World-first technique to ease global avocado shortage

World-first technique to ease global avocado shortage

A world-first innovative plant growing technique that is set to double Queensland’s avocado production and smash the global shortage of avocado trees has received a $636,000 grant through the second round of the QLD Government’s Advance Queensland Innovation Partnerships program.

QLD Innovation Minister Leeanne Enoch today (Sunday 20 August 2017) predicted the initial ‘matched’ investment of less than $1.5 million could return $335 million a year for the state’s economy across the production and supply chain.

“The project between The University of Queensland and industry partners to develop this Queensland-owned world-first technology to tackle the global shortage of avocado trees is a terrific example of the powerful and profitable outcomes achieved when researchers, industry players and entrepreneurs come together with a common purpose,” Ms Enoch said.

“It has the potential to generate new jobs, from the number of people growing and picking the fruit right through the line to those transporting, packing and processing the fruit.

“This world-leading, Queensland-owned technology will overcome the bottleneck of a shortage of high-quality planting material that is currently crippling industry expansion, and conservative estimates predict Queensland avocado farmers will be able to double production to 70,000 tonnes a year creating industry growth and jobs in the region.”
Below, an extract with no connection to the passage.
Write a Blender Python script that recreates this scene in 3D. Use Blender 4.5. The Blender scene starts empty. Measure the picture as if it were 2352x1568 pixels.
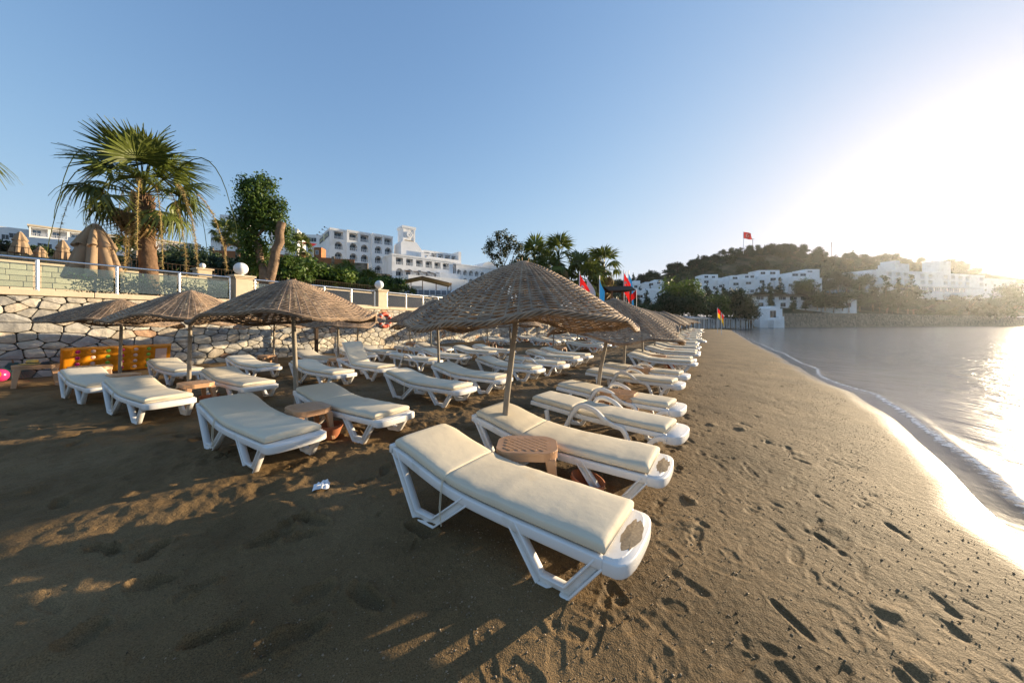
import bpy, bmesh, math, random
import numpy as np
from mathutils import Vector, Matrix, Quaternion, noise as mnoise

R = math.radians
random.seed(7)
rng = np.random.default_rng(7)
scene = bpy.context.scene
COL = scene.collection

# ---------------------------------------------------------------- camera, sky, sun, exposure
CAM_H = 1.5
cam_d = bpy.data.cameras.new('camera')
cam_d.lens = 12.0
cam_d.sensor_width = 36.0
cam_d.shift_y = -44.0 / 2352.0
cam_d.clip_start = 0.05
cam_d.clip_end = 4000
cam = bpy.data.objects.new('camera', cam_d)
COL.objects.link(cam)
cam.location = (0, 0, CAM_H)
cam.rotation_euler = (R(90), 0, 0)
scene.camera = cam

SUN_AZ, SUN_EL = R(58.5), R(8.6)
sun_dir = Vector((math.sin(SUN_AZ) * math.cos(SUN_EL), math.cos(SUN_AZ) * math.cos(SUN_EL), math.sin(SUN_EL)))
world = bpy.data.worlds.new('World')
scene.world = world
world.use_nodes = True
nt = world.node_tree
nt.nodes.clear()
wo = nt.nodes.new('ShaderNodeOutputWorld')
wb = nt.nodes.new('ShaderNodeBackground')
sk = nt.nodes.new('ShaderNodeTexSky')
sk.sky_type = 'NISHITA'
sk.sun_disc = False
sk.sun_elevation = SUN_EL
sk.sun_rotation = SUN_AZ
sk.altitude = 0
sk.air_density = 1.0
sk.dust_density = 0.5
sk.ozone_density = 3.3
# film-like shoulder on the sky's radiance, the same in every direction
sx = nt.nodes.new('ShaderNodeSeparateColor'); cx_ = nt.nodes.new('ShaderNodeCombineColor')
nt.links.new(sk.outputs[0], sx.inputs[0])
for ch_ in range(3):
    m1 = nt.nodes.new('ShaderNodeMath'); m1.operation = 'MULTIPLY'; m1.inputs[1].default_value = -0.55
    m2 = nt.nodes.new('ShaderNodeMath'); m2.operation = 'EXPONENT'
    m3 = nt.nodes.new('ShaderNodeMath'); m3.operation = 'SUBTRACT'; m3.inputs[0].default_value = 1.0
    m4 = nt.nodes.new('ShaderNodeMath'); m4.operation = 'MULTIPLY'; m4.inputs[1].default_value = (3.75, 3.5, 3.78)[ch_]
    nt.links.new(sx.outputs[ch_], m1.inputs[0]); nt.links.new(m1.outputs[0], m2.inputs[0]); nt.links.new(m2.outputs[0], m3.inputs[1])
    nt.links.new(m3.outputs[0], m4.inputs[0]); nt.links.new(m4.outputs[0], cx_.inputs[ch_])
nt.links.new(cx_.outputs[0], wb.inputs[0])
nt.links.new(wb.outputs[0], wo.inputs[0])
wb.inputs[1].default_value = 0.117
sl = bpy.data.lights.new('sun', 'SUN')
sl.energy = 5.0
sl.color = (1.0, 0.80, 0.53)
sl.angle = R(0.6)
so = bpy.data.objects.new('sun', sl)
COL.objects.link(so)
so.rotation_mode = 'QUATERNION'
so.rotation_quaternion = sun_dir.to_track_quat('Z', 'Y')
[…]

Ms Enoch said Queensland produces 50 per cent of Australia’s high-value avocado crop, which is worth $460 million a year to the state.

Professor Neena Mitter, from the Queensland Alliance for Agriculture and Food Innovation at the University of Queensland, said the grant would enable the researchers and industry partners to launch field trials early in 2018.

“There are Queensland farmers who want to expand their avocado orchards, and entrepreneurs who want to enter the avocado farming industry, but they cannot get source plants to grow because of a global shortage of trees,” Professor Mitter said.

“Our Queensland-owned, trade-secret tissue-culture system takes a single cutting and can create 500 new plants in eight to ten months, compared to the current system that typically takes up to 12-18 months to produce one plant from a cutting.

“Receiving the Advance Queensland Innovation Partnerships grant, and working together with our industry partners, we will be able to take our innovation to the next stage of field trials in areas including Tully and Bundaberg,” she said.

Ms Enoch said the Innovation Partnerships program had allocated $17.73 million in the past two years to collaborative programs between research organisations and industry partners that would have major outcomes for Queenslanders.

She said the Government allocated $7.82 million in this round of the grants to nine collaborative partnerships, with the industry project partners co-investing a further $8.36 million.

Advance Queensland is the Government’s $420 million whole-of-government initiative, supporting jobs across a range of industry sectors.